Cuba: The Hard Work of Being a Mother

Rosa Martínez

Photo: Caridad
Photo: Caridad

HAVANA TIMES —Though I read all of the comments that people write in response to my posts, I am not always able to reply to them, much less write a new piece as way of a retort.

Many comments have given me ideas for posts which I have later developed, but I do not make a habit of replying to comments that anger me or hurt my feelings. I am of the opinion that everyone ought to be free to express their opinions, but that it is important to respect others in the process.

Today, however, on the eve of Mother’s Day, I want to refer to a number of comments I received a few months ago, in response to the post “The Height of Forgetfulness”, which I had published on this site.

I believe those who accused me of being irresponsible were right. In fact, that is precisely what I felt when I realized I had left my little girl behind in the park. No one is as duty-bound to care for our children as we, their parents, are, and oversights of this nature can cost a child their life, in Cuba and any other country in the world.

No one would have kidnapped my girl to ask for a million-dollar ransom, nor was she at any serious risk of being murdered by someone, not in Cuba, but she could have easily been hit by a car or suffered another kind of accident trying to get home on her own.

I acknowledge the serious consequences that my neglectfulness could have caused.

A mistake at work can cost one a sanction or, in the worst of cases, one’s job. A misunderstanding can ruin a friendship of many years. But one can live with all these things.

However, the guilt a mother cannot live with is the guilt of having caused their child harm, or brought about their death, through neglect. I don’t think I could ever live with that. I imagine no mother could.

Many are the daily chores that fall on women, particularly Cuban women, who, because of their measly salaries, cannot afford to hire someone to wash or iron clothes, much less take care of the house while they work elsewhere.

Photo: Caridad
Photo: Caridad

Like most mothers around the planet, Cuban mothers carry the heaviest burdens at home. We contribute, as our husbands do, to covering daily household expenses and, in addition to this, are also responsible for our children’s education, for their moral upbringing, school work and other forms of instruction.

Nothing justifies the oversight I described in my post, but I want people to see that a change in daily routine can easily lead to it, as it did with me. The important thing is to prevent such things from happening again, right? Nobody is perfect and what happened to me could have happened to anyone.

I dedicate this post to those mothers, to the most self-sacrificing of the lot.
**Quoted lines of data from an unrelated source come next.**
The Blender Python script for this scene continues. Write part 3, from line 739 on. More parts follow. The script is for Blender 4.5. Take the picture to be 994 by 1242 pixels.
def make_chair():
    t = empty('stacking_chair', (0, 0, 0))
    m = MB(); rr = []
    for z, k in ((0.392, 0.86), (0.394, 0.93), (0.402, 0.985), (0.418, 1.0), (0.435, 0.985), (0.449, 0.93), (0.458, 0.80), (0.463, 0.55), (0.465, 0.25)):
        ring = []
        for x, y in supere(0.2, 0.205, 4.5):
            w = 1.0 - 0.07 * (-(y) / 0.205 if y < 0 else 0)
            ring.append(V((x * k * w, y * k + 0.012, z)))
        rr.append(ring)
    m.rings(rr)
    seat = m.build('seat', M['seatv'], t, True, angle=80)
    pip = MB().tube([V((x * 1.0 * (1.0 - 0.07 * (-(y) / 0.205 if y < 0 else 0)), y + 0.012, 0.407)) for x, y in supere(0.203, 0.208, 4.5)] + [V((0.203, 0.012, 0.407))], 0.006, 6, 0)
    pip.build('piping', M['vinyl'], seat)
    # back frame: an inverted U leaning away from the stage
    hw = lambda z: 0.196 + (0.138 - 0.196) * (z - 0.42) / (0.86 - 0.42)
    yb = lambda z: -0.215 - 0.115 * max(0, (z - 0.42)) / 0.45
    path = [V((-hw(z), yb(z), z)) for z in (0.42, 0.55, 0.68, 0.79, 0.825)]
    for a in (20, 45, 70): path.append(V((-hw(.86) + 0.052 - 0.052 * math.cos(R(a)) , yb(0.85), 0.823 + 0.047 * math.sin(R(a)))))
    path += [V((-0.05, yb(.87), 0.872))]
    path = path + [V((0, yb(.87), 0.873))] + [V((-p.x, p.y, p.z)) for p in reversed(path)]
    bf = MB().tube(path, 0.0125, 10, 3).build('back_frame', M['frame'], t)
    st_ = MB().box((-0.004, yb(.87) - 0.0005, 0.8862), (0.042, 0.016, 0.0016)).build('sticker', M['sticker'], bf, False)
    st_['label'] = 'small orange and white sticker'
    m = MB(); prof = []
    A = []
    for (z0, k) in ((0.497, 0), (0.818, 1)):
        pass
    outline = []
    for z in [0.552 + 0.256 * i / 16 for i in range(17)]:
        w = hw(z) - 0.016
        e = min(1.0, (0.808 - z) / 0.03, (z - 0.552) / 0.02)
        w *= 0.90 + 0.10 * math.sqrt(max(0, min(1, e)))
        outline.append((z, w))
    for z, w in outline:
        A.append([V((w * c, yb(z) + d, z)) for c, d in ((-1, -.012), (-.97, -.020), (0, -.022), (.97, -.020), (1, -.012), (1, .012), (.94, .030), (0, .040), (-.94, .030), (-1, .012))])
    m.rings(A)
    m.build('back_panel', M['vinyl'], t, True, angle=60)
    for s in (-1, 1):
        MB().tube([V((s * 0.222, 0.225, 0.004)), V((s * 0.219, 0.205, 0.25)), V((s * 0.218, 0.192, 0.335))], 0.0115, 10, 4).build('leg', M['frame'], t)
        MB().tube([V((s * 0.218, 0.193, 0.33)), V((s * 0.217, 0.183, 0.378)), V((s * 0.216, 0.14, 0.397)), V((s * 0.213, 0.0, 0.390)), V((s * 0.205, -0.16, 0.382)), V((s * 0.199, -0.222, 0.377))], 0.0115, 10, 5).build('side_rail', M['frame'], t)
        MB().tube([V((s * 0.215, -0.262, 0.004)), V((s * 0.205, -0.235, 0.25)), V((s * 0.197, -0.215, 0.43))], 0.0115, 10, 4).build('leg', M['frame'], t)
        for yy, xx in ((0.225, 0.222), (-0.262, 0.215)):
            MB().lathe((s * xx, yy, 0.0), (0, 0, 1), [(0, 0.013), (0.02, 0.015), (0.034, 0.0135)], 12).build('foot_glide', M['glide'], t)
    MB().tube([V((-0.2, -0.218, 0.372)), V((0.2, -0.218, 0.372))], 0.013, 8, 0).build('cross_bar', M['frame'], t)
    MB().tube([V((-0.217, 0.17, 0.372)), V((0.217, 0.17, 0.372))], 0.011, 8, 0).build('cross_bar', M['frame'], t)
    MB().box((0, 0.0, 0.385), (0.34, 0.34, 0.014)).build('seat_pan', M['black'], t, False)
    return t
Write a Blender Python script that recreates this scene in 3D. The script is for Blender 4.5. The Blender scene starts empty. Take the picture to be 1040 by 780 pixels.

To those who fall asleep helping their kids with their homework; to those who accidentally burn food while getting ahead on the cleaning or washing for the next day and to those who arrive late at parent-teacher meetings because they could not get away from work earlier.

This is also dedicated to those who carry two jobs, plus the full burden of the home, who act as both mother and father, as sister and friend. To those who leave behind their child in the park in a moment of neglect; to those who sacrifice their own lives to devote themselves entirely to their little ones, and to those who prepare the most delicious food in the world, adding that special ingredient that no one else knows how to give as they do: love.

I dedicate this post to all of those mothers, congratulating them on this most special of days.

One thought on “Cuba: The Hard Work of Being a Mother

  • Thanks you, Rosa, and Happy Mothers Day!

    Up here in the US we are developing a maximum, strategic program for a socialist cooperative republic. Through this program–which we could only implement with governmental power–we hope to redirect the enormous waste of monopoly-capitalism to useful purposes.

    A significant part of the redirection would be to grant “salaries for motherhood.” (If motherhood duties were to be undertaken by someone other than the birth mother, the “salary” would, of course, go to the actual care-taker.)

    Mothers need to be paid by socialist government for the labor of parenthood. This pay should be forthcoming during the one-quarter to one-third century of actual “hands-on” maternal care.

    But until we can get past both monopoly capitalism and state-monopoly socialism, such compensation is but a vision of the future.